The former Maoist supremo has been trying to impress on the Indians (and the Americans) that he is the only politician in Nepal who is acceptable to people from all political, ethnic and regional backgrounds (read: Madhesis) as the country looks to institutionalize the nascent federal republic. Oli, of late a suspect in New Delhi and Washington for his supposed pro-China proclivities, finds himself at a distinct disadvantage in this equation. Foreign powers know they cannot com­pletely trust Dahal. Yet they also increasingly believe Nepal’s pro-China tilt can be checked only if Oli is ousted as PM.

 

Dahal has now thrown down the gauntlet to Oli: either quit as the prime minister after a year or hand him party leader­ship.
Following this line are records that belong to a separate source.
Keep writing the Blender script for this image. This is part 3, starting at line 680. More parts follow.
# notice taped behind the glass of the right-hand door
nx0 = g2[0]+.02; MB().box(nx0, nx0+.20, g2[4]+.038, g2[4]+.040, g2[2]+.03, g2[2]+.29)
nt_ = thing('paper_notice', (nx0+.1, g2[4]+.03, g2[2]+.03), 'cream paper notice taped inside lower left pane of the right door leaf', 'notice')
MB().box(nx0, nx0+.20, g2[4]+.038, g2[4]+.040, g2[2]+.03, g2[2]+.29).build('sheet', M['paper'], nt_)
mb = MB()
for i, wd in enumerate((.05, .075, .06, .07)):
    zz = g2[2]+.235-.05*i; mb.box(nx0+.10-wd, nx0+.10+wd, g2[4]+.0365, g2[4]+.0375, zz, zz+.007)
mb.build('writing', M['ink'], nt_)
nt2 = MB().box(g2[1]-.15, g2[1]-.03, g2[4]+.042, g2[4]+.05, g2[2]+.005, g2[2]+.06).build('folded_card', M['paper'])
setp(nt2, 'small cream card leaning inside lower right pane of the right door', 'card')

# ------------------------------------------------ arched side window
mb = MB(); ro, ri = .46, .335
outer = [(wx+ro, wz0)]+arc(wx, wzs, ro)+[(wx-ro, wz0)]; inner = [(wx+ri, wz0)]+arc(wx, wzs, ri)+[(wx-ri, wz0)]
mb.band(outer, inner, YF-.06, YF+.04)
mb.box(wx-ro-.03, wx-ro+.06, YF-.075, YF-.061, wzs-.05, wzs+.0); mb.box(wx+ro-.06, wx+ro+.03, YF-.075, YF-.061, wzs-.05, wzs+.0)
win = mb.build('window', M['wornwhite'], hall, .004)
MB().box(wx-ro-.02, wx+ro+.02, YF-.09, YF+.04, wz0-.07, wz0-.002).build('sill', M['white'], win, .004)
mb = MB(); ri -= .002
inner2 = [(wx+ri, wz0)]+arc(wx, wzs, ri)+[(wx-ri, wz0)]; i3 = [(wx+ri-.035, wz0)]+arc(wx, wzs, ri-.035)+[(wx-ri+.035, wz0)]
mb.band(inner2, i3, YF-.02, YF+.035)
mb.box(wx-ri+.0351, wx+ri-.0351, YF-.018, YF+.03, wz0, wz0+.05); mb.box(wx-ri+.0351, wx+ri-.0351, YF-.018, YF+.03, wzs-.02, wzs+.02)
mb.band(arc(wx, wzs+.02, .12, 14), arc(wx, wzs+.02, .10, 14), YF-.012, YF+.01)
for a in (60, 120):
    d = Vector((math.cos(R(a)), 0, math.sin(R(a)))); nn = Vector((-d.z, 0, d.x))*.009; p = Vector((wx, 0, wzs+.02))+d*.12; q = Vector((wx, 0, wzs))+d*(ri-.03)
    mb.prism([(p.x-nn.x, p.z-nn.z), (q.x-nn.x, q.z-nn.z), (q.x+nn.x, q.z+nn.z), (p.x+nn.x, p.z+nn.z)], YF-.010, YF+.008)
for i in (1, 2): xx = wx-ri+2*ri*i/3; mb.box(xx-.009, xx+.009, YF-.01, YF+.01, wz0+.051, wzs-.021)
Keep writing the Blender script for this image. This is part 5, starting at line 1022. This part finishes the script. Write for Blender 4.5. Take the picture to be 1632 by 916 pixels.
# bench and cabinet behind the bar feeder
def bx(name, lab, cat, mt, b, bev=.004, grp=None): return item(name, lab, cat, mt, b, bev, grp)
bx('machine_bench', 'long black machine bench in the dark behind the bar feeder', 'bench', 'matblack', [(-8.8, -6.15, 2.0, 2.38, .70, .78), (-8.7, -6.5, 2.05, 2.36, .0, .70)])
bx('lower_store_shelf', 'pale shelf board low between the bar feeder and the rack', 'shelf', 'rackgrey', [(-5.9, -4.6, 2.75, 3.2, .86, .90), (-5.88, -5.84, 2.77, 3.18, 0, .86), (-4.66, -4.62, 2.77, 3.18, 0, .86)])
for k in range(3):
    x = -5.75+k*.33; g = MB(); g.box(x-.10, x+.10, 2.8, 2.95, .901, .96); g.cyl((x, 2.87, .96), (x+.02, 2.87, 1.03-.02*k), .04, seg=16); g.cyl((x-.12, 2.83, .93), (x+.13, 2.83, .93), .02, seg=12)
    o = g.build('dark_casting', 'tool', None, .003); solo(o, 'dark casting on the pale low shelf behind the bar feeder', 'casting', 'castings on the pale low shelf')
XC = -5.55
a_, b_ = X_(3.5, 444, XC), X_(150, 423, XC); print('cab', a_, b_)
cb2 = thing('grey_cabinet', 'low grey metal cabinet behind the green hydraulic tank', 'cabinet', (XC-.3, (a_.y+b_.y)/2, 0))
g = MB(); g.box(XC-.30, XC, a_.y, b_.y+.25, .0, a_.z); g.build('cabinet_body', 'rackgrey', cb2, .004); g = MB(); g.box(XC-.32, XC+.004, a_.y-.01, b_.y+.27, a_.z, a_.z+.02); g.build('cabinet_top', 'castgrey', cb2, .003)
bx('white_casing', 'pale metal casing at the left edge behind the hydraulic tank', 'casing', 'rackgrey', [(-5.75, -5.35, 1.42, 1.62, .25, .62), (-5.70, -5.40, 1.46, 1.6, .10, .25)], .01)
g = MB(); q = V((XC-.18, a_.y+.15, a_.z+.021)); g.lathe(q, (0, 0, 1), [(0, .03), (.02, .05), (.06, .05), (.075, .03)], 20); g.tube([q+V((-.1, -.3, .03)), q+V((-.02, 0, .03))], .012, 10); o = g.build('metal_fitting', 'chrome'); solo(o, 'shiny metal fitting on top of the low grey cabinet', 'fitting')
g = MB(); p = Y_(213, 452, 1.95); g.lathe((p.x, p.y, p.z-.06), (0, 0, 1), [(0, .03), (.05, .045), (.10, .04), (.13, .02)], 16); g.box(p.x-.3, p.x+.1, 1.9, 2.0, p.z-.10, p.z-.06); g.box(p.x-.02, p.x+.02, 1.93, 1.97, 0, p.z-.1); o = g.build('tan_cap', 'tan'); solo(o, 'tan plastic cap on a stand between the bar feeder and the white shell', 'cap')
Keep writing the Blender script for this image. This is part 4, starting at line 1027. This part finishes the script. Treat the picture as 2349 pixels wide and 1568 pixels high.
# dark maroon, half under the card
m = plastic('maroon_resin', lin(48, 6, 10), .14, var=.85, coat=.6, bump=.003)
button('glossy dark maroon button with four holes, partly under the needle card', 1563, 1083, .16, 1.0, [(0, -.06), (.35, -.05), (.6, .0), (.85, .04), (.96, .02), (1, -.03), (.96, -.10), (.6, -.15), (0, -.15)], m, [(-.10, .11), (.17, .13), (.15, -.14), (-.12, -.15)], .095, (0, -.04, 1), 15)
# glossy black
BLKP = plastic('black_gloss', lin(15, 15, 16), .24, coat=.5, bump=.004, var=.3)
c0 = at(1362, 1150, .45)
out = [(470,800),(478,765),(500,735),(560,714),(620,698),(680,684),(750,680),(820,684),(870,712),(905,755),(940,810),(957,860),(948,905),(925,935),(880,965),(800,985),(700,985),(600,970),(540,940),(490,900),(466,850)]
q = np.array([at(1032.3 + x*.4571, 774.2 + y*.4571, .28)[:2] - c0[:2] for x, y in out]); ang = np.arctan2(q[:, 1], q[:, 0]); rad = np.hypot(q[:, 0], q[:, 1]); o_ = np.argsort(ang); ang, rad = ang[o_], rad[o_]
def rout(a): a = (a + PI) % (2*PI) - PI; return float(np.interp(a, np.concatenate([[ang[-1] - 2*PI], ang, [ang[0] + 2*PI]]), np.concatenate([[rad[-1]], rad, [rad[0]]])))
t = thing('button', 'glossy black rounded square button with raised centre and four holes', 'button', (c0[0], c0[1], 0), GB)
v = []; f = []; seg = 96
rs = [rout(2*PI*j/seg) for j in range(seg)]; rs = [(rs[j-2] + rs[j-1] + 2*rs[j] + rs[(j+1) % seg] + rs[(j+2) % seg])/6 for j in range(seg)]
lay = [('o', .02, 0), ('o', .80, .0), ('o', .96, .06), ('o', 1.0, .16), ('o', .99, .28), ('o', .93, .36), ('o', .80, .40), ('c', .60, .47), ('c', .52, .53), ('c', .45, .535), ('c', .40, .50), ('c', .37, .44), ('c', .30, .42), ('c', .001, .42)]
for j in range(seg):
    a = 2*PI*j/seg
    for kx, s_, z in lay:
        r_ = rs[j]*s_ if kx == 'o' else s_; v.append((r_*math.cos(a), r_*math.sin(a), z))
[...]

Even if Oli agrees—a big if—things won’t be straightfor­ward. Communist parties believe in centralized leadership for a reason. If Oli leads the government and Dahal the party for any length of time, the NCP will likely split sooner or later. Some reckon that is exactly what big powers active in Nepal want: A situation of ‘controlled instability’ in which they get to do as they please.

 

Interestingly, China is itself frustrated at what it sees as lackluster performance of the much-vaunted, two-third Oli government. Not only has PM Oli dragged his feet in clearing the obstacles for the BRI projects in Nepal. Nepal under Oli also wants all the goodies, including the trans-border railway line, pro bono, which is a no-no for Beijing as the Chinese economy begins to cool off. Perhaps the Chinese too are looking for someone more amenable than Oli? Considering the recent Modi-Xi bonhomie, it may also not be a surprise if China has agreed not to step on Indian sensitivities in Nepal, its traditional ‘backyard’. If Oli expects the northern neighbor to unconditionally prop him up, he may be in for a surprise. Faced with a protectionist US, China has far bigger fishes to fry in India.